TASK PROMPT: Print the lines of the listing below verbatim from its first line through the line bearing "S.camera = cam". Any pictures are to be omitted.

INFORMATION SUPPLIED:

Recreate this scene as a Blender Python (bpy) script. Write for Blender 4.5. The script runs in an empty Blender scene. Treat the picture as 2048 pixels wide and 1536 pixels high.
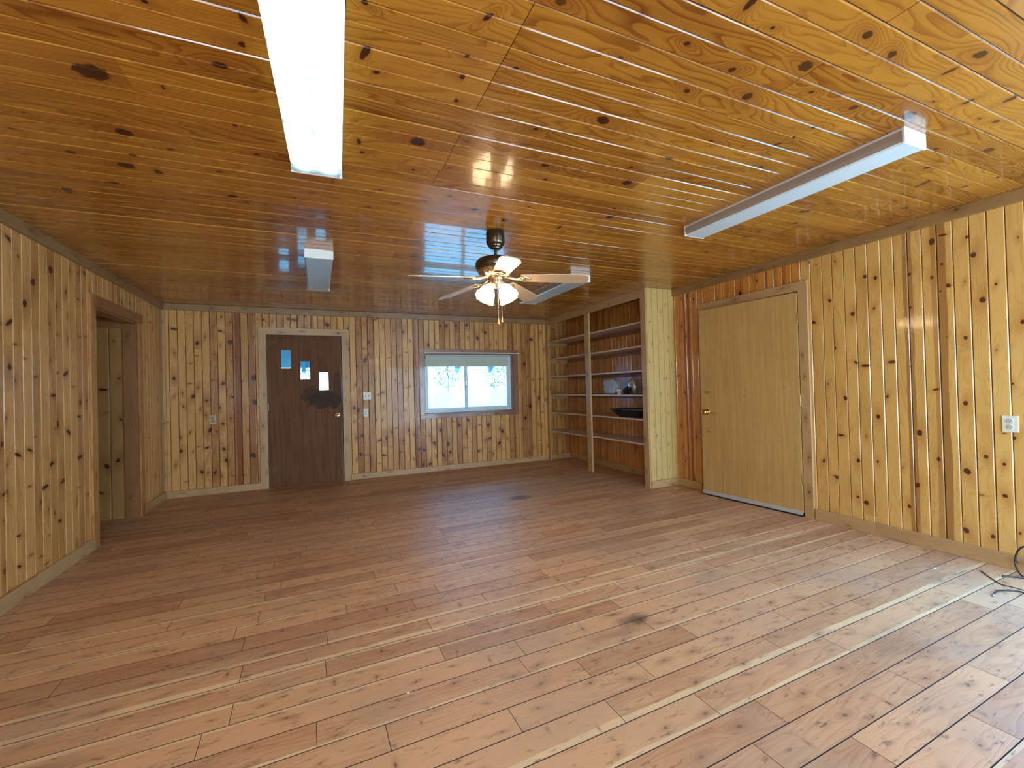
import bpy, bmesh, math, random
from mathutils import Vector, Matrix
S = bpy.context.scene
C = S.collection
random.seed(11)

# ---------------------------------------------------------------- room numbers (metres)
H, XL, XR, D, YF = 2.3875, -1.714, 4.016, 6.607, -1.45
XF, YU = 3.576, 4.101                       # bookcase face and near end
FPX, YAW, PITCH, ROLL, HC = 876.66, .4179, .0093, -.027, 1.235

# ---------------------------------------------------------------- camera
def cam_axes():
    f = Vector((math.sin(YAW) * math.cos(PITCH), math.cos(YAW) * math.cos(PITCH), math.sin(PITCH)))
    r = Vector((math.cos(YAW), -math.sin(YAW), 0)); u = r.cross(f)
    return (math.cos(ROLL) * r + math.sin(ROLL) * u, -math.sin(ROLL) * r + math.cos(ROLL) * u, f)
R_, U_, F_ = cam_axes()
cd = bpy.data.cameras.new('camera'); cam = bpy.data.objects.new('camera', cd); C.objects.link(cam)
cd.sensor_fit = 'HORIZONTAL'; cd.sensor_width = 36.0; cd.lens = FPX / 2048 * 36.0
cd.clip_start = .02; cd.clip_end = 300
M = Matrix((R_, U_, -F_)).transposed().to_4x4(); M.translation = Vector((0, 0, HC)); cam.matrix_world = M
S.camera = cam

# ---------------------------------------------------------------- world, daylight, exposure
W = bpy.data.worlds.new('sky'); S.world = W; W.use_nodes = True
nt = W.node_tree; bg = nt.nodes['Background']
geo = nt.nodes.new('ShaderNodeTexCoord'); sep = nt.nodes.new('ShaderNodeSeparateXYZ'); rp = nt.nodes.new('ShaderNodeValToRGB')
nt.links.new(geo.outputs['Generated'], sep.inputs[0]); nt.links.new(sep.outputs['Z'], rp.inputs[0]); nt.links.new(rp.outputs[0], bg.inputs[0])
rp.color_ramp.elements[0].position = 0.0; rp.color_ramp.elements[0].color = (.28, .66, 1, 1)
rp.color_ramp.elements[1].position = .7; rp.color_ramp.elements[1].color = (.13, .45, 1, 1)
bg.inputs[1].default_value = 11.0
vs = S.view_settings
S.display_settings.display_device = 'sRGB'
vs.view_transform = 'Standard'; vs.look = 'None'; vs.gamma = 1.0; vs.use_curve_mapping = False
vs.exposure = 0.12
def area(name, loc, direction, sx, sy, col, power, portal=False):
    l = bpy.data.lights.new(name, 'AREA'); l.shape = 'RECTANGLE'; l.size = sx; l.size_y = sy
    l.color = col; l.energy = power
    if portal: l.cycles.is_portal = True
    o = bpy.data.objects.new(name, l); C.objects.link(o); o.location = loc
    o.rotation_euler = Vector(direction).to_track_quat('-Z', 'Y').to_euler()
    return o
# daylight falling through the openings behind the camera (glass door in the front wall, window in the right wall)
area('daylight_front', (2.75, YF - .14, 1.06), (0, 1, .22), 1.9, 1.98, (1, .97, .93), 84)
area('daylight_side', (XR + .10, .28, 1.2), (-.8, .3, -1.1), 1.3, 1.1, (.12, .42, 1), 85)
area('added_daylight_left', (-.5, YF - .10, 1.4), (-.1, 1, -.45), 1.5, 1.0, (1, .95, .86), 56)  # added with an unseen left window to brighten the left floor
area('daylight_back', (2.22, D + .16, 1.30), (0, -1, 0), 1.4, .85, (.7, .9, 1), 1, True)

# ---------------------------------------------------------------- helpers: tagging and linking
def link(o, parent=None):
    C.objects.link(o)
    if parent is not None: o.parent = parent
    return o
def thing(name, label, cat, loc=(0, 0, 0), rz=0, group=None):
    o = bpy.data.objects.new(name, None); o.empty_display_size = .05; link(o)
    o.location = loc; o.rotation_euler = (0, 0, rz)
    return tag(o, label, cat, group)
def tag(o, label, cat, group=None):
    o['label'] = label; o['category'] = cat
    if group: o['group'] = group
    return o
def struct_empty(name, loc=(0, 0, 0)):
    o = bpy.data.objects.new(name, None); o.empty_display_size = .05; link(o); o.location = loc; o['kind'] = 'structure'
    return o
def obj(name, bm, mat, parent=None, smooth=False, kind=None, label=None):
    me = bpy.data.meshes.new(name); bmesh.ops.recalc_face_normals(bm, faces=bm.faces); bm.to_mesh(me); bm.free()
    for m in (mat if isinstance(mat, (list, tuple)) else [mat]): me.materials.append(m)
    if smooth:
        me.polygons.foreach_set('use_smooth', [True] * len(me.polygons))
        me.set_sharp_from_angle(angle=math.radians(35))
    o = bpy.data.objects.new(name, me); link(o, parent)
    if kind: o['kind'] = kind
    if label: o['label'] = label
    return o
def bx(bm, a, b, bev=0.0, mi=0, mtx=None):
    x0, y0, z0 = (min(a[i], b[i]) for i in range(3)); x1, y1, z1 = (max(a[i], b[i]) for i in range(3))
    r = bmesh.ops.create_cube(bm, size=1, matrix=Matrix.Translation(((x0 + x1) / 2, (y0 + y1) / 2, (z0 + z1) / 2)) @ Matrix.Diagonal((x1 - x0, y1 - y0, z1 - z0, 1)))
    vv = r['verts']; ff = list({f for v in vv for f in v.link_faces})
    if bev > 0:
        e = list({e for v in vv for e in v.link_edges})
        rr = bmesh.ops.bevel(bm, geom=e, offset=bev, segments=2, profile=.6, affect='EDGES')
        ff = list({f for f in rr['faces']} | {f for v in rr['verts'] for f in v.link_faces})
        vv = list({v for f in ff for v in f.verts})
    for f in ff: f.material_index = mi
    if mtx: bmesh.ops.transform(bm, matrix=mtx, verts=vv)
    return ff
def lathe(bm, prof, seg=32, mtx=Matrix.Identity(4), mi=0, scallop=0, close=False):
    rings = []
    for r, z, *s in prof:
        ring = []
        for i in range(seg):
            a = 2 * math.pi * i / seg; rr = r * (1 + (s[0] if s else 0) * math.cos(scallop * a))
            ring.append(bm.verts.new(mtx @ Vector((rr * math.cos(a), rr * math.sin(a), z))))
        rings.append(ring)
    for a, b in zip(rings, rings[1:]):
        for i in range(seg):
            f = bm.faces.new((a[i], a[(i + 1) % seg], b[(i + 1) % seg], b[i])); f.material_index = mi
    if close:
        for g in (rings[0], rings[-1]):
            f = bm.faces.new(g); f.material_index = mi
def tube(bm, pts, r, seg=8, mi=0):
    pts = [Vector(p) for p in pts]; rings = []
    for i, p in enumerate(pts):
        t = (pts[min(i + 1, len(pts) - 1)] - pts[max(i - 1, 0)]).normalized()
        a = t.cross(Vector((0, 0, 1)));  a = a.normalized() if a.length > 1e-3 else Vector((1, 0, 0))
        b = t.cross(a)
        rr = r[i] if isinstance(r, (list, tuple)) else r
        rings.append([bm.verts.new(p + rr * (math.cos(2 * math.pi * k / seg) * a + math.sin(2 * math.pi * k / seg) * b)) for k in range(seg)])
    for a, b in zip(rings, rings[1:]):
        for k in range(seg):
            f = bm.faces.new((a[k], a[(k + 1) % seg], b[(k + 1) % seg], b[k])); f.material_index = mi
    for g in (rings[0], rings[-1]):
        f = bm.faces.new(g); f.material_index = mi
def spline(pts, n=8):
    P = [Vector(p) for p in pts]; P = [P[0]] + P + [P[-1]]; out = []
    for i in range(1, len(P) - 2):
        for k in range(n):
            t = k / n; a, b, c, d = P[i - 1:i + 3]
            out.append(.5 * ((2 * b) + (c - a) * t + (2 * a - 5 * b + 4 * c - d) * t * t + (3 * b - a - 3 * c + d) * t ** 3))
    out.append(P[-2]); return out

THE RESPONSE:
Recreate this scene as a Blender Python (bpy) script. Write for Blender 4.5. The script runs in an empty Blender scene. Treat the picture as 2048 pixels wide and 1536 pixels high.
import bpy, bmesh, math, random
from mathutils import Vector, Matrix
S = bpy.context.scene
C = S.collection
random.seed(11)

# ---------------------------------------------------------------- room numbers (metres)
H, XL, XR, D, YF = 2.3875, -1.714, 4.016, 6.607, -1.45
XF, YU = 3.576, 4.101                       # bookcase face and near end
FPX, YAW, PITCH, ROLL, HC = 876.66, .4179, .0093, -.027, 1.235

# ---------------------------------------------------------------- camera
def cam_axes():
    f = Vector((math.sin(YAW) * math.cos(PITCH), math.cos(YAW) * math.cos(PITCH), math.sin(PITCH)))
    r = Vector((math.cos(YAW), -math.sin(YAW), 0)); u = r.cross(f)
    return (math.cos(ROLL) * r + math.sin(ROLL) * u, -math.sin(ROLL) * r + math.cos(ROLL) * u, f)
R_, U_, F_ = cam_axes()
cd = bpy.data.cameras.new('camera'); cam = bpy.data.objects.new('camera', cd); C.objects.link(cam)
cd.sensor_fit = 'HORIZONTAL'; cd.sensor_width = 36.0; cd.lens = FPX / 2048 * 36.0
cd.clip_start = .02; cd.clip_end = 300
M = Matrix((R_, U_, -F_)).transposed().to_4x4(); M.translation = Vector((0, 0, HC)); cam.matrix_world = M
S.camera = cam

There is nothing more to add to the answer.